Diez minutos después estamos en su camping: las carpas de sus amigos están pegadísimas a la nuestra, si dejamos de hablar se escucha hasta el latido del corazón del vecino. Pero la vida es corta y ya estamos en el baile, así que dejamos que triunfe el amor y nos ponemos a bailar. La privacidad quedará para otro día. Un par de horas después suena la alarma de mi celular. Otra vez soy “Antes del atardecer” en su máximo esplendor: en treinta minutos sale el micro a Buenos Aires, me tengo que ir, no hay opción. Saco un chocolate de mi carterita y se lo doy.

Santiago me acompaña al hospedaje donde dejé mi mochila. Ahí me espera mi amiga, que con una rapidez que yo no tengo, le pide a mi nueva conquista que le lleve su equipaje.

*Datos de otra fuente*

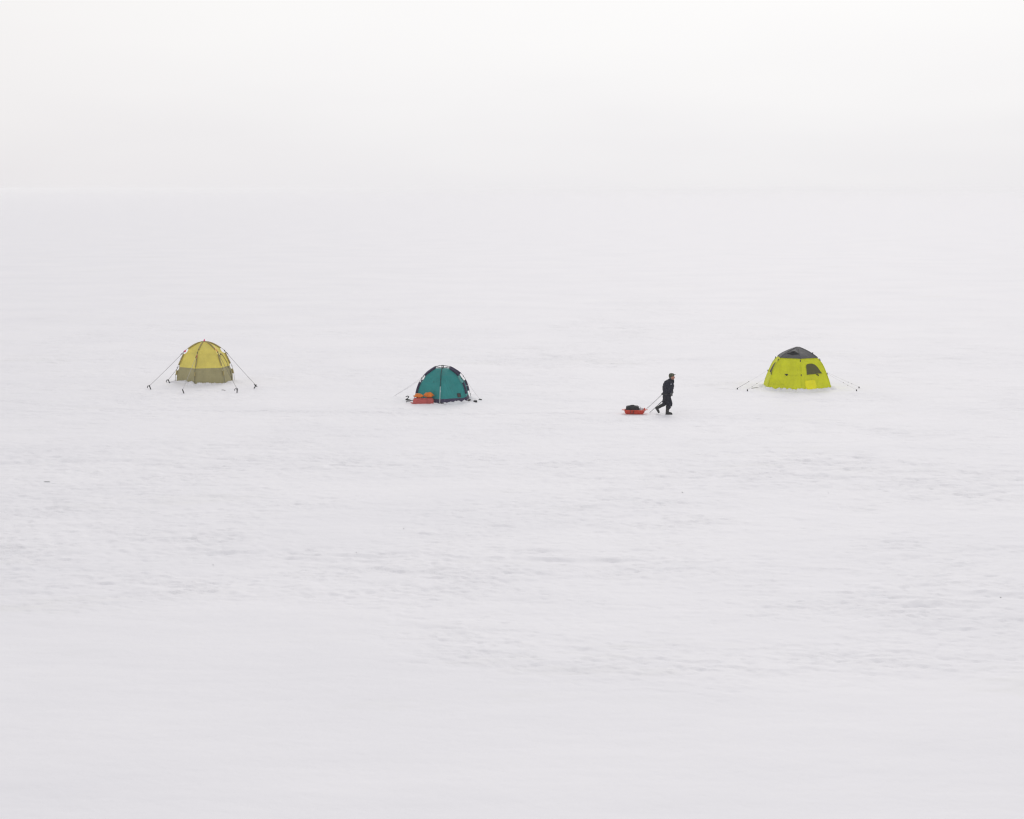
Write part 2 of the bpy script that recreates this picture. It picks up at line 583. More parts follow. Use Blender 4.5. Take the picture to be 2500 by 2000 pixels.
# ------------------------------------------------------------------ ground
def build_ground():
    th_f = np.linspace(-.44, .44, 680)
    th_c = np.linspace(.44, 2 * np.pi - .44, 70)[1:-1]
    th = np.concatenate([th_f, th_c])
    rr = np.concatenate([np.geomspace(2.0, 24.0, 26)[:-1], np.geomspace(24, 210, 1400), np.geomspace(210, 6500, 90)[1:]])
    T, RR = np.meshgrid(th, rr)
    X = RR * np.sin(T); Y = RR * np.cos(T)
    x = X.ravel(); y = Y.ravel()
    z = ground_h(x, y)
    x = np.append(x, 0.0); y = np.append(y, 0.0); z = np.append(z, 0.0)
    nT, nR = len(th), len(rr)
    i, k = np.meshgrid(np.arange(nR - 1), np.arange(nT), indexing='ij')
    k2 = (k + 1) % nT
    quads = np.stack([i * nT + k, (i + 1) * nT + k, (i + 1) * nT + k2, i * nT + k2], -1).reshape(-1, 4)
    c = nR * nT
    kk = np.arange(nT)
    tris = np.stack([np.full(nT, c), kk, (kk + 1) % nT], -1)
    loops = np.concatenate([quads[:, ::-1].ravel(), tris[:, ::-1].ravel()])
    me = bpy.data.meshes.new('snow_ground')
    me.vertices.add(len(x))
    me.vertices.foreach_set('co', np.stack([x, y, z], -1).ravel())
    me.loops.add(len(loops))
    me.loops.foreach_set('vertex_index', loops)
    nq, ntr = len(quads), len(tris)
    me.polygons.add(nq + ntr)
    starts = np.concatenate([np.arange(nq) * 4, nq * 4 + np.arange(ntr) * 3])
    me.polygons.foreach_set('loop_start', starts)
    me.polygons.foreach_set('use_smooth', np.ones(nq + ntr, bool))
    me.update(calc_edges=True)
    me.validate()
    if me.polygons[nq // 2].normal.z < 0:
        me.flip_normals()
    at_ = me.attributes.new('crust', 'FLOAT', 'POINT')
    at_.data.foreach_set('value', (crust_mask(x, y) * (.3 + .7 * sstep(-.25, .45, fbm(x / 2.3, y / 1.7, 51, 3)))).astype(np.float32))
    me.materials.append(M['snow'])
    o = bpy.data.objects.new('snow_ground', me)
    COL.objects.link(o)
    return tag(o, None, None, kind='structure')


build_ground()


# ------------------------------------------------------------------ tents: shared shapes
class Profile:
    """a pole's curve from the top centre (r = 0) down to its foot, (r, h) pairs"""

    def __init__(self, pts, pointed=False):
        P = [np.array(p, float) for p in pts]
        P = [2 * P[0] - P[1] if (P[0][0] > 1e-6 or pointed) else np.array([-P[1][0], P[1][1]])] + P + [2 * P[-1] - P[-2]]
        out = []
        for i in range(1, len(P) - 2):
            for k in range(12):
                t = k / 12
                a, b, c, d = P[i - 1], P[i], P[i + 1], P[i + 2]
                out.append(.5 * ((2 * b) + (c - a) * t + (2 * a - 5 * b + 4 * c - d) * t * t + (3 * b - a - 3 * c + d) * t ** 3))
        out.append(P[-2])
        self.p = np.array(out)
        seg = np.hypot(*np.diff(self.p, axis=0).T)
        self.s = np.concatenate([[0], np.cumsum(seg)])
        self.s /= self.s[-1]

    def at(self, s):
        r = np.interp(s, self.s, self.p[:, 0]); h = np.interp(s, self.s, self.p[:, 1])
        return float(r), float(h)

    def nrm(self, s):
        r0, h0 = self.at(max(s - .02, 0)); r1, h1 = self.at(min(s + .02, 1))
        t = Vector((r1 - r0, h1 - h0)).normalized()
        return -t.y, t.x           # outward (r, h)

    def s_at_h(self, h):
        return float(np.interp(-h, -self.p[:, 1], self.s))

    def off(self, s, d):
        r, h = self.at(s); nr, nh = self.nrm(s)
        return max(r - nr * d, 0.0), h - nh * d


def pol(a, r, h):
    return Vector((r * sin(a), -r * cos(a), h))


def fold(p, w):
    return Vector((p.x, p.y, 0)) * (w * (.022 * float(perlin(p.x * 2.3 + p.y * 1.1 + 5, p.z * 2.2 + p.y * .7))
                                         + .010 * float(perlin(p.x * 6.1 + p.y * 3, p.z * 4.6 + 2))))


def panels(prof, az, s0, s1, inset, nlev=26, nseg=12, sag=.03, dip=None, seed=0):
    """cloth stretched between ribs: closed rings from s0 to s1"""
    rows = []
    for j in range(nlev + 1):
        s = s0 + (s1 - s0) * j / nlev
        d = inset(s)
        r, h = prof.off(s, d)
        ring = []
        for k in range(len(az)):
            a, b = pol(az[k], r, h), pol(az[(k + 1) % len(az)], r, h)
            for q in range(nseg):
                u = q / nseg
                p = a.lerp(b, u)
                w = 4 * u * (1 - u)
                f = 1 - sag * w * min(1, s * 2)
                p = Vector((p.x * f, p.y * f, p.z))
                p += fold(p, w)
                ring.append(p)
        rows.append(ring)
    return MB().grid(rows, close=True)


def panel_point(prof, a0, a1, u, s, d, sag=.03, lift=.0):
    """a point on the cloth between two ribs, lifted off it"""
    r, h = prof.off(s, d)
    a, b = pol(a0, r, h), pol(a1, r, h)
    p = a.lerp(b, u)
    f = 1 - sag * 4 * u * (1 - u) * min(1, s * 2)
    p = Vector((p.x * f, p.y * f, p.z))
    p += fold(p, 4 * u * (1 - u))
    am = math.atan2(p.x, -p.y)
    nr, nh = prof.nrm(s)
    return p + pol(am, nr, nh) * lift


def pole_tube(prof, a, s0=0.0, s1=1.0, rad=.008, n=40):
    pts = []
    for i in range(n + 1):
        s = s0 + (s1 - s0) * i / n
        r, h = prof.at(s)
        pts.append(pol(a, r, h))
    return MB().tube(pts, rad, 6)


def sleeve(prof, a, s0, s1, inset, wid=.011, out=.012, n=8):
    """cloth sleeve: a fin from the canopy seam out round the pole"""
    tang = Vector((cos(a), sin(a), 0))
    rows = []
    for i in range(n + 1):
        s = s0 + (s1 - s0) * i / n
        ri, hi = prof.off(s, inset(s) + .006)
        ro, ho = prof.off(s, -out)
        rm, hm = prof.off(s, 0)
        pi_, pm, po = pol(a, ri, hi), pol(a, rm, hm), pol(a, ro, ho)
        rows.append([pi_ + tang * wid * .6, pm + tang * wid * 1.3, po + tang * wid * .6,
                     po - tang * wid * .6, pm - tang * wid * 1.3, pi_ - tang * wid * .6])
    mb = MB().grid(rows, close=True)
    o = len(mb.v)
    mb.f.append(tuple(range(5, -1, -1)))
    mb.f.append(tuple(o - 6 + k for k in range(6)))
    return mb


def sleeve_flat(prof, a, s0, s1, lift, wid, n=8):
    """a flat tape running down a rib over the cloth"""
    tang = Vector((cos(a), sin(a), 0))
    rows = []
    for i in range(n + 1):
        s = s0 + (s1 - s0) * i / n
        r0, h0 = prof.off(s, -lift); r1, h1 = prof.off(s, -lift + .012)
        p0, p1 = pol(a, r0, h0), pol(a, r1, h1)
        rows.append([p1 + tang * wid, p0 + tang * wid * .7, p0 - tang * wid * .7, p1 - tang * wid])
    mb = MB().grid(rows, close=True)
    o = len(mb.v)
    mb.f.append((3, 2, 1, 0)); mb.f.append(tuple(o - 4 + k for k in range(4)))
    return mb


def decal(pts_fn, nu, nv, thick=.006):
    """a thin closed patch over a surface: pts_fn(u, v, lift)"""
    top = [[pts_fn(i / nu, j / nv, thick) for i in range(nu + 1)] for j in range(nv + 1)]
    bot = [[pts_fn(i / nu, j / nv, -.004) for i in range(nu + 1)] for j in range(nv + 1)]
    mb = MB()
    mb.grid(top)
    mb.grid(bot[::-1])
    for edge_t, edge_b in ((top[0], bot[0]), (top[-1][::-1], bot[-1][::-1]),
                           ([r[0] for r in top][::-1], [r[0] for r in bot][::-1]),
                           ([r[-1] for r in top], [r[-1] for r in bot])):
        mb.grid([edge_b, edge_t])
    return mb


def lerp_quad(q, u, v):
    """q: bottom-left, bottom-right, top-right, top-left in (pu, ps) panel coordinates"""
    a = (q[0][0] + (q[1][0] - q[0][0]) * u, q[0][1] + (q[1][1] - q[0][1]) * u)
    b = (q[3][0] + (q[2][0] - q[3][0]) * u, q[3][1] + (q[2][1] - q[3][1]) * u)
    return a[0] + (b[0] - a[0]) * v, a[1] + (b[1] - a[1]) * v


def fan_decal(outline, surf, lift=.008, rings=5):
    """closed thin panel filling an outline given in panel coordinates (pu, ps)"""
    cu = sum(p[0] for p in outline) / len(outline); cs = sum(p[1] for p in outline) / len(outline)
    n = len(outline)
    rows = []
    for (k, l) in [(1.0, -.004)] + [(1 - j / rings, lift) for j in range(rings)] + [(.02, lift)]:
        rows.append([surf(cu + (p[0] - cu) * k, cs + (p[1] - cs) * k, l) for p in outline])
    mb = MB().grid(rows, close=True)
    o = len(mb.v)
    mb.f.append(tuple(o - n + k for k in range(n)))
    return mb


def sagging(a, b, sag=.02, n=14):
    a = Vector(a); b = Vector(b)
    return [a.lerp(b, i / n) - Vector((0, 0, sag * 4 * (i / n) * (1 - i / n))) for i in range(n + 1)]


def snow_bank(name, root_loc, rotz, az, rad, hts, label, wid=.42, seed=3, lumps=.5):
    """loose snow shovelled on a tent's skirt: a lumpy closed ring on the ground"""
    n = 300
    prof = [(-.16, .0), (-.07, .55), (.0, .95), (.07, 1.0), (.16, .72), (.28, .36), (.42, .08), (.55, -.35)]
    rows = []
    for (dr, k) in prof:
        ring = []
        for i in range(n):
            a = 2 * pi * i / n
            # distance to the polygon side in this direction
            best = min(range(len(az)), key=lambda q: abs(((a - (az[q] + pi / len(az)) + pi) % (2 * pi)) - pi))
            dm = ((a - (az[best] + pi / len(az)) + pi) % (2 * pi)) - pi
            rho = rad * cos(pi / len(az)) / cos(dm)
            x, y = sin(a), -cos(a)
            hh = hts(a)
            l1 = float(perlin(a * 9, seed + dr * 5, seed) + .6 * perlin(a * 21, seed + dr * 12, seed + 4)); l2 = float(perlin(a * 27, seed + dr * 22, seed + 2))
            hgt = hh * k * (1 + lumps * 1.6 * l1) + (.03 * l2 * (k > .3)) + .02 * l1 * (k > 0)
            w = rho + dr * wid / .42 * (1 + .35 * l1)
            ring.append(Vector((x * w, y * w, max(hgt, -.08))))
        rows.append(ring)
    mb = MB().grid(rows, close=True)
    o = mb.build(name, M['snow'])
    o.location = root_loc; o.rotation_euler = (0, 0, rotz)
    return tag(o, label, 'snow bank', kind='stuff')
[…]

Llegamos a la Terminal, el micro está en marcha y todos los pasajeros arriba. El chico de la guitarrita apoya sus labios en los míos, y repite mi nombre completo. Asiento 13, lado de la ventanilla. Es la 1.40am y ya no llueve en Jujuy como horas atrás. Se apagan las luces, el micro sale. Todavía siento en mi boca el sabor del Chonik que compré como cada vez que me gusta un chico. Pero esta vez no me lo comí sola después de verlo, sino que me animé y se lo regalé. Será que con Santiago todo fue más espontáneo y natural. Al menos por un rato.